Underwater Localization Research Garners JASA Top Pick

Our research that shows it is possible to determine the position of underwater vehicles using only ambient ocean sounds was selected as a top pick in the signal processing technical area for the Journal of Acoustical Society of America (JASA). Our algorithm provides a position estimate for underwater vehicles using ambient acoustic ocean noise as recorded by a single hydrophone onboard each vehicle.

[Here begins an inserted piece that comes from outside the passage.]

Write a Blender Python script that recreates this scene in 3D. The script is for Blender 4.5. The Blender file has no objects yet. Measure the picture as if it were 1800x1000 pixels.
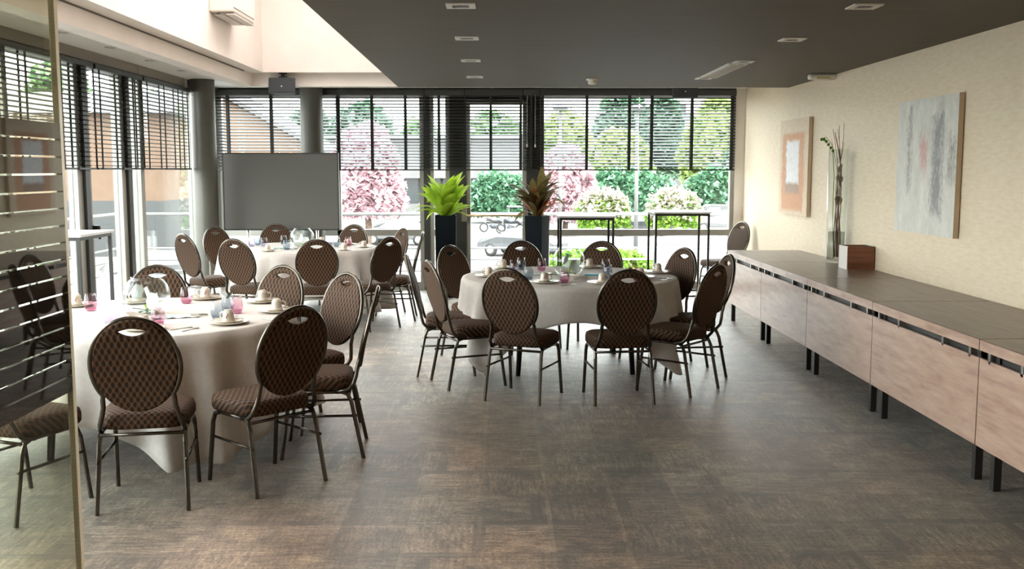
import bpy, math, random
from mathutils import Vector, Matrix
R = math.radians
sin, cos, PI = math.sin, math.cos, math.pi
C = bpy.context.scene.collection
S = bpy.context.scene
rnd = random.Random(7)

# ---------------------------------------------------------------- camera
cam_d = bpy.data.cameras.new('camera')
cam = bpy.data.objects.new('camera', cam_d); C.objects.link(cam)
cam_d.sensor_width = 36.0
cam_d.lens = 36.0 * 1774 / 1800
cam_d.clip_end = 500
cam.location = (0, 0, 1.65)
ps, pp = R(0.6418), R(6.4642)
fw = Vector((sin(ps) * cos(pp), cos(ps) * cos(pp), -sin(pp)))
rt = Vector((cos(ps), -sin(ps), 0)); up = rt.cross(fw)
cam.matrix_world = Matrix(((rt.x, up.x, -fw.x, 0), (rt.y, up.y, -fw.y, 0), (rt.z, up.z, -fw.z, 1.65), (0, 0, 0, 1)))
S.camera = cam

# ---------------------------------------------------------------- light, exposure
SKY_STRENGTH = 6.0
SUN_STRENGTH = 2.5
EXPOSURE = 1.40
S.view_settings.view_transform = 'Standard'
S.view_settings.look = 'None'
S.view_settings.gamma = 1.0
S.view_settings.exposure = EXPOSURE
S.view_settings.use_curve_mapping = False
S.cycles.max_bounces = 10
S.cycles.diffuse_bounces = 6
S.cycles.glossy_bounces = 4
S.cycles.transparent_max_bounces = 24
S.cycles.transmission_bounces = 6
S.cycles.sample_clamp_indirect = 8
S.cycles.use_denoising = True
S.cycles.caustics_reflective = False
S.cycles.caustics_refractive = False
w = bpy.data.worlds.new('world'); S.world = w; w.use_nodes = True
nt = w.node_tree; bgn = nt.nodes['Background']
bgn.inputs['Strength'].default_value = SKY_STRENGTH
geo = nt.nodes.new('ShaderNodeTexCoord'); sep = nt.nodes.new('ShaderNodeSeparateXYZ')
rmp = nt.nodes.new('ShaderNodeValToRGB')
rmp.color_ramp.elements[0].position = 0.0; rmp.color_ramp.elements[0].color = (0.98, 0.97, 0.94, 1)
rmp.color_ramp.elements[1].position = 0.8; rmp.color_ramp.elements[1].color = (0.86, 0.92, 1.0, 1)
nt.links.new(geo.outputs['Generated'], sep.inputs[0]); nt.links.new(sep.outputs['Z'], rmp.inputs[0])
nt.links.new(rmp.outputs[0], bgn.inputs['Color'])
sd = bpy.data.lights.new('sun', 'SUN'); sd.energy = SUN_STRENGTH; sd.angle = R(1.5); sd.color = (1, 0.95, 0.86)
sun = bpy.data.objects.new('sun', sd); C.objects.link(sun)
sun.rotation_euler = Vector((0.45, -0.6, 0.95)).to_track_quat('Z', 'Y').to_euler()

def lamp(name, loc, sx, sy, energy, col, rot=(0, 0, 0)):
    l = bpy.data.lights.new(name, 'AREA'); l.shape = 'RECTANGLE'; l.size = sx; l.size_y = sy
    l.energy = energy; l.color = col
    o = bpy.data.objects.new(name, l); C.objects.link(o); o.location = loc; o.rotation_euler = rot
    return o
# warm ceiling lamps of the part of the room behind the camera, and a lamp added in place of an unseen roof light in the raised void
lamp('warm_room_lamp', (1.2, -1.2, 2.55), 3.0, 1.6, 7, (1.0, 0.72, 0.45))
lamp('warm_room_lamp', (-2.4, 1.6, 4.0), 1.0, 2.5, 6, (1.0, 0.66, 0.42))
lamp('void_fill_lamp', (-1.9, 8.0, 4.1), 1.2, 6.0, 46, (1.0, 0.92, 0.88))
fl = lamp('floor_fill_lamp', (-.3, 1.6, 2.56), 2.4, 1.6, 26, (1.0, 0.74, 0.50)); fl.data.spread = R(95)  # unseen fill light added to warm and brighten the near carpet

# ---------------------------------------------------------------- mesh builder
class MB:
    def __init__(s): s.v = []; s.f = []; s.s = []
    def add(s, vs, fs, smooth=False, M=None):
        n = len(s.v)
        s.v += [tuple(M @ Vector(p)) if M else tuple(p) for p in vs]
        s.f += [tuple(n + i for i in q) for q in fs]; s.s += [smooth] * len(fs); return s
    def box(s, x0, x1, y0, y1, z0, z1, M=None):
        vs = [(x, y, z) for z in (z0, z1) for y in (y0, y1) for x in (x0, x1)]
        return s.add(vs, [(0, 2, 3, 1), (4, 5, 7, 6), (0, 1, 5, 4), (2, 6, 7, 3), (0, 4, 6, 2), (1, 3, 7, 5)], False, M)
    def tube(s, pts, r, n=8, closed=False, caps=True, sq=False, M=None):
        pts = [Vector(p) for p in pts]; m = len(pts); vs = []; fs = []
        prev = None
        for i, p in enumerate(pts):
            if closed: t = pts[(i + 1) % m] - pts[i - 1]
            elif i == 0: t = pts[1] - p
            elif i == m - 1: t = p - pts[-2]
            else: t = pts[i + 1] - pts[i - 1]
            t.normalize()
            if prev is None:
                a = Vector((0, 0, 1)) if abs(t.z) < .9 else Vector((0, 1, 0))
                u = t.cross(a).normalized()
            else:
                u = (prev - t * prev.dot(t)).normalized()
            prev = u; b = t.cross(u)
            rr = r[i] if isinstance(r, (list, tuple)) else r
            for k in range(n):
                a = 2 * PI * (k + .5) / n
                q = 1.0
                if sq: q = 1 / max(abs(cos(a)), abs(sin(a))) * .92 if n != 4 else 1.41
                vs.append(p + (u * cos(a) + b * sin(a)) * rr * q)
        for i in range(m if closed else m - 1):
            j = (i + 1) % m
            for k in range(n):
                l = (k + 1) % n
                fs.append((i * n + k, j * n + k, j * n + l, i * n + l))
        if caps and not closed:
            fs.append(tuple(range(n))); fs.append(tuple((m - 1) * n + k for k in reversed(range(n))))
        return s.add(vs, fs, not sq, M)
    def lathe(s, prof, n=24, M=None, closed_top=False):
        vs = []; fs = []
        for (r, z) in prof:
            for k in range(n):
                a = 2 * PI * k / n; vs.append((r * cos(a), r * sin(a), z))
        for i in range(len(prof) - 1):
            for k in range(n):
                l = (k + 1) % n; fs.append((i * n + k, i * n + l, (i + 1) * n + l, (i + 1) * n + k))
        return s.add(vs, fs, True, M)
    def quadgrid(s, rows, smooth=True, M=None):
        n = len(rows[0]); vs = [p for r_ in rows for p in r_]; fs = []
        for i in range(len(rows) - 1):
            for k in range(n - 1): fs.append((i * n + k, i * n + k + 1, (i + 1) * n + k + 1, (i + 1) * n + k))
        return s.add(vs, fs, smooth, M)
    def mesh(s, name, m=None):
        me = bpy.data.meshes.new(name); me.from_pydata(s.v, [], s.f)
        me.polygons.foreach_set('use_smooth', s.s)
        if m: me.materials.append(m)
        me.validate(); me.update(); return me
    def obj(s, name, m, parent=None, bevel=0.0):
        o = bpy.data.objects.new(name, s.mesh(name, m)); C.objects.link(o)
        if parent: o.parent = parent
        if bevel:
            b = o.modifiers.new('bevel', 'BEVEL'); b.width = bevel; b.segments = 2; b.limit_method = 'ANGLE'
        return o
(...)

To test our positioning algorithm, we deployed eight underwater vehicles off the coast of San Diego (shown in the red box in the figure). The vehicles are programmed to keep a depth of 6m, but otherwise drift with the ocean currents. The positions derived using only ambient underwater noise was compared with those calculated using an array of acoustic pingers (shown by green diamonds). While the vehicles were drifting, a boat circled the drifting vehicles twice (once at approximately 11 m/s and once at approximately 4 m/s); the trajectory of the boat is shown with the start and end positions indicated. The right panel shows a close up of the AUE trajectories where the red bounding box matches the box on the left panel. Deployment times for both the boat and AUE trajectories are shown by the colorbar on the right. Our position estimates using only the underwater microphones are comparable to the much more complex, difficult to deploy, nad costly localization infrastructure that uses the five buoys.

Our techniques that enable low-cost positioning of underwater vehicles have been documented before. In our previous work, we have shown how to use snapping shrimp for underwater vehicle localization. Here we show how to use other other naturally occurring ocean sounds to perform localization. All of this work, was lead by Dr. Perry Naughton and written up in his PhD thesis.